• _Information supplied_
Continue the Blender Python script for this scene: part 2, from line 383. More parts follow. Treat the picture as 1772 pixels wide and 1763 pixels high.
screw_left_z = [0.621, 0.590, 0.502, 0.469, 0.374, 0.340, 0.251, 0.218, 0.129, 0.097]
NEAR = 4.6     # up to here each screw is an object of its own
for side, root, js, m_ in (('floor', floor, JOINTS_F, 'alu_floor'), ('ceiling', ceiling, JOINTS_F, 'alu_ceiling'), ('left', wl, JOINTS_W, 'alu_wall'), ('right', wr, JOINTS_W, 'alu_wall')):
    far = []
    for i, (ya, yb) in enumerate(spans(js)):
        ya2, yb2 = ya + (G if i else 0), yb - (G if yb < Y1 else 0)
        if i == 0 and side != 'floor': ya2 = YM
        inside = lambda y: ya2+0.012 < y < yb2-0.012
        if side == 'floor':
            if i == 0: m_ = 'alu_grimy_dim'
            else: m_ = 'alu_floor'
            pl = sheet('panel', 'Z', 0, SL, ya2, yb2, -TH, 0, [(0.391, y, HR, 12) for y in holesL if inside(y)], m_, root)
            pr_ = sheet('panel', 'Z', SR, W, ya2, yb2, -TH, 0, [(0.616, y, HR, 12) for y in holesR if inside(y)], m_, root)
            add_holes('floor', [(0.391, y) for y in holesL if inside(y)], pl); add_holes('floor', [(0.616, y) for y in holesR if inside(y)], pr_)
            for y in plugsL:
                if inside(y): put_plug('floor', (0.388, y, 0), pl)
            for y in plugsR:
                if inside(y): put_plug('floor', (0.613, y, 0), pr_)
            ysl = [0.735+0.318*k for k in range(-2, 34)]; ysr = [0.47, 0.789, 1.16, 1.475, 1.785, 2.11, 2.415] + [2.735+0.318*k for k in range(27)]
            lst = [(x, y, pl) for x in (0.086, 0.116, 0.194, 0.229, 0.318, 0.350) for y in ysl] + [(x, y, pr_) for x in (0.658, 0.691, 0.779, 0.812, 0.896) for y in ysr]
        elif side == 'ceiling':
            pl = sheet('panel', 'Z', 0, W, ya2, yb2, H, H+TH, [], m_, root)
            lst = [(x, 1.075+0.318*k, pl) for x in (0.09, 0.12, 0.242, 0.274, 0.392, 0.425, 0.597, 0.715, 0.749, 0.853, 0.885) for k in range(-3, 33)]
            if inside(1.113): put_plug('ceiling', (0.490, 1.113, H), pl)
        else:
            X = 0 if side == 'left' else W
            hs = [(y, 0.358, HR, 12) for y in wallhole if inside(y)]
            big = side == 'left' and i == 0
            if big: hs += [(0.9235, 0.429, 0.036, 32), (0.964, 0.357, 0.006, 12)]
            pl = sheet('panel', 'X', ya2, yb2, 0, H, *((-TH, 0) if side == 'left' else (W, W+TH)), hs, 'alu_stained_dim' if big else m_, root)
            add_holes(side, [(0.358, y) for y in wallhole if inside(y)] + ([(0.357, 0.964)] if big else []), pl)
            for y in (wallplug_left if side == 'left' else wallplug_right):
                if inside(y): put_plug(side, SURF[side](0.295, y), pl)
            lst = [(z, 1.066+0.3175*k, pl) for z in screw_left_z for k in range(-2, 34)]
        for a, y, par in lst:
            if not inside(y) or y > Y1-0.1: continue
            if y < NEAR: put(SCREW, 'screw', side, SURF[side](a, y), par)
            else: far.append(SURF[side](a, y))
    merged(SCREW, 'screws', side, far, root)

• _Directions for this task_
Write the material out again in its entirety, exactly as shown.

• _The solution_
Continue the Blender Python script for this scene: part 2, from line 383. More parts follow. Treat the picture as 1772 pixels wide and 1763 pixels high.
screw_left_z = [0.621, 0.590, 0.502, 0.469, 0.374, 0.340, 0.251, 0.218, 0.129, 0.097]
NEAR = 4.6     # up to here each screw is an object of its own
for side, root, js, m_ in (('floor', floor, JOINTS_F, 'alu_floor'), ('ceiling', ceiling, JOINTS_F, 'alu_ceiling'), ('left', wl, JOINTS_W, 'alu_wall'), ('right', wr, JOINTS_W, 'alu_wall')):
    far = []
    for i, (ya, yb) in enumerate(spans(js)):
        ya2, yb2 = ya + (G if i else 0), yb - (G if yb < Y1 else 0)
        if i == 0 and side != 'floor': ya2 = YM
        inside = lambda y: ya2+0.012 < y < yb2-0.012
        if side == 'floor':
            if i == 0: m_ = 'alu_grimy_dim'
            else: m_ = 'alu_floor'
            pl = sheet('panel', 'Z', 0, SL, ya2, yb2, -TH, 0, [(0.391, y, HR, 12) for y in holesL if inside(y)], m_, root)
            pr_ = sheet('panel', 'Z', SR, W, ya2, yb2, -TH, 0, [(0.616, y, HR, 12) for y in holesR if inside(y)], m_, root)
            add_holes('floor', [(0.391, y) for y in holesL if inside(y)], pl); add_holes('floor', [(0.616, y) for y in holesR if inside(y)], pr_)
            for y in plugsL:
                if inside(y): put_plug('floor', (0.388, y, 0), pl)
            for y in plugsR:
                if inside(y): put_plug('floor', (0.613, y, 0), pr_)
            ysl = [0.735+0.318*k for k in range(-2, 34)]; ysr = [0.47, 0.789, 1.16, 1.475, 1.785, 2.11, 2.415] + [2.735+0.318*k for k in range(27)]
            lst = [(x, y, pl) for x in (0.086, 0.116, 0.194, 0.229, 0.318, 0.350) for y in ysl] + [(x, y, pr_) for x in (0.658, 0.691, 0.779, 0.812, 0.896) for y in ysr]
        elif side == 'ceiling':
            pl = sheet('panel', 'Z', 0, W, ya2, yb2, H, H+TH, [], m_, root)
            lst = [(x, 1.075+0.318*k, pl) for x in (0.09, 0.12, 0.242, 0.274, 0.392, 0.425, 0.597, 0.715, 0.749, 0.853, 0.885) for k in range(-3, 33)]
            if inside(1.113): put_plug('ceiling', (0.490, 1.113, H), pl)
        else:
            X = 0 if side == 'left' else W
            hs = [(y, 0.358, HR, 12) for y in wallhole if inside(y)]
            big = side == 'left' and i == 0
            if big: hs += [(0.9235, 0.429, 0.036, 32), (0.964, 0.357, 0.006, 12)]
            pl = sheet('panel', 'X', ya2, yb2, 0, H, *((-TH, 0) if side == 'left' else (W, W+TH)), hs, 'alu_stained_dim' if big else m_, root)
            add_holes(side, [(0.358, y) for y in wallhole if inside(y)] + ([(0.357, 0.964)] if big else []), pl)
            for y in (wallplug_left if side == 'left' else wallplug_right):
                if inside(y): put_plug(side, SURF[side](0.295, y), pl)
            lst = [(z, 1.066+0.3175*k, pl) for z in screw_left_z for k in range(-2, 34)]
        for a, y, par in lst:
            if not inside(y) or y > Y1-0.1: continue
            if y < NEAR: put(SCREW, 'screw', side, SURF[side](a, y), par)
            else: far.append(SURF[side](a, y))
    merged(SCREW, 'screws', side, far, root)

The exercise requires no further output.